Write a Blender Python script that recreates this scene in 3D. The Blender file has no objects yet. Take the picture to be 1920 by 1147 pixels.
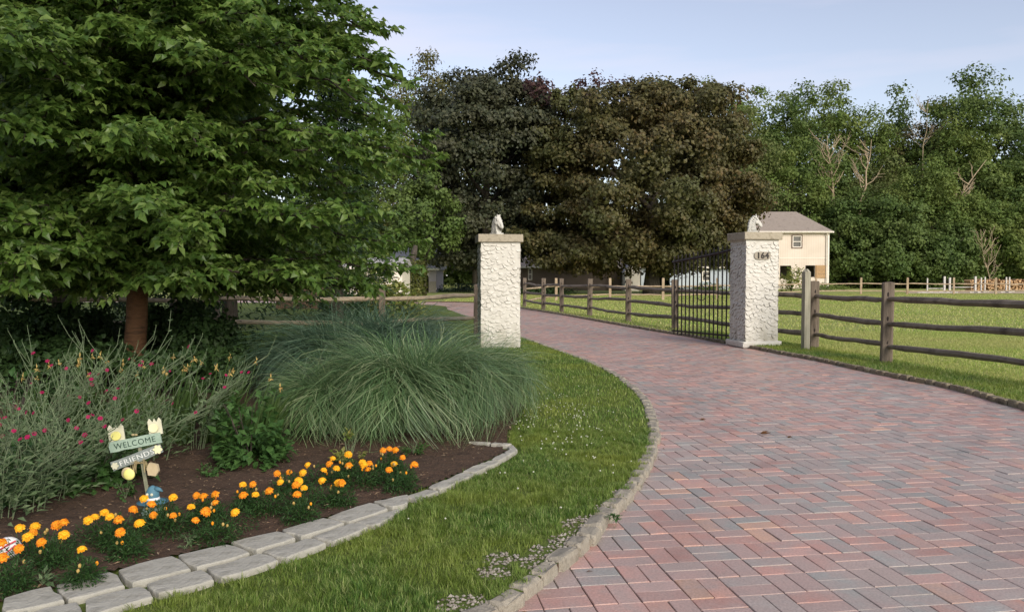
import bpy, bmesh, math, random
import numpy as np
from mathutils import Vector, Matrix, noise as mnoise

random.seed(7)
R = np.random.default_rng(7)
C = bpy.context.scene.collection
PI = math.pi
F_PX, CAM_H = 1500.0, 1.4
PITCH = math.atan(56.5 / F_PX)
CP, SP = math.cos(PITCH), math.sin(PITCH)

def ray(px, py):
    x = (px - 960) / F_PX; v = (573.5 - py) / F_PX
    return (x, CP + v * SP, -SP + v * CP)
def G(px, py, z=0.0):
    d = ray(px, py); t = (z - CAM_H) / d[2]
    return np.array([d[0] * t, d[1] * t, z])
def D(px, py, Y):
    d = ray(px, py); t = Y / d[1]
    return np.array([d[0] * t, Y, CAM_H + d[2] * t])

# ------------------------------------------------------------------ mesh helpers
ORG = {}
def mk(name, V, Fs, mat, parent=None, base=None, smooth=False, col=None):
    V = np.asarray(V, dtype=np.float32).reshape(-1, 3)
    if parent is not None: org = ORG[parent.name]
    else: org = np.array(base if base is not None else (0, 0, 0), dtype=np.float32)
    me = bpy.data.meshes.new(name)
    me.vertices.add(len(V)); me.vertices.foreach_set('co', (V - org).astype(np.float32).ravel())
    if isinstance(Fs, np.ndarray): Fs = [Fs]
    starts, idx, off = [], [], 0
    for f in Fs:
        f = np.asarray(f, dtype=np.int32)
        if f.ndim == 1: f = f.reshape(1, -1)
        k = f.shape[1]; n = f.shape[0]
        idx.append(f.ravel()); starts.append(off + np.arange(n) * k); off += n * k
    idx = np.concatenate(idx); starts = np.concatenate(starts)
    me.loops.add(len(idx)); me.loops.foreach_set('vertex_index', idx)
    me.polygons.add(len(starts)); me.polygons.foreach_set('loop_start', starts.astype(np.int32))
    me.update(calc_edges=True)
    me.polygons.foreach_set('use_smooth', np.full(len(starts), bool(smooth)))
    if col is not None:
        a = me.color_attributes.new('tone', 'FLOAT_COLOR', 'POINT')
        c = np.ones((len(V), 4), dtype=np.float32); c[:, :3] = col
        a.data.foreach_set('color', c.ravel())
    me.validate()
    if mat: me.materials.append(mat)
    o = bpy.data.objects.new(name, me); C.objects.link(o)
    if parent is not None: o.parent = parent
    else: o.location = [float(v) for v in org]
    ORG[o.name] = org
    return o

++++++

Problem: Search the data above for the string "objects" and return every line that has it.

Response to this task:
Write a Blender Python script that recreates this scene in 3D. The Blender file has no objects yet. Take the picture to be 1920 by 1147 pixels.
    o = bpy.data.objects.new(name, me); C.objects.link(o)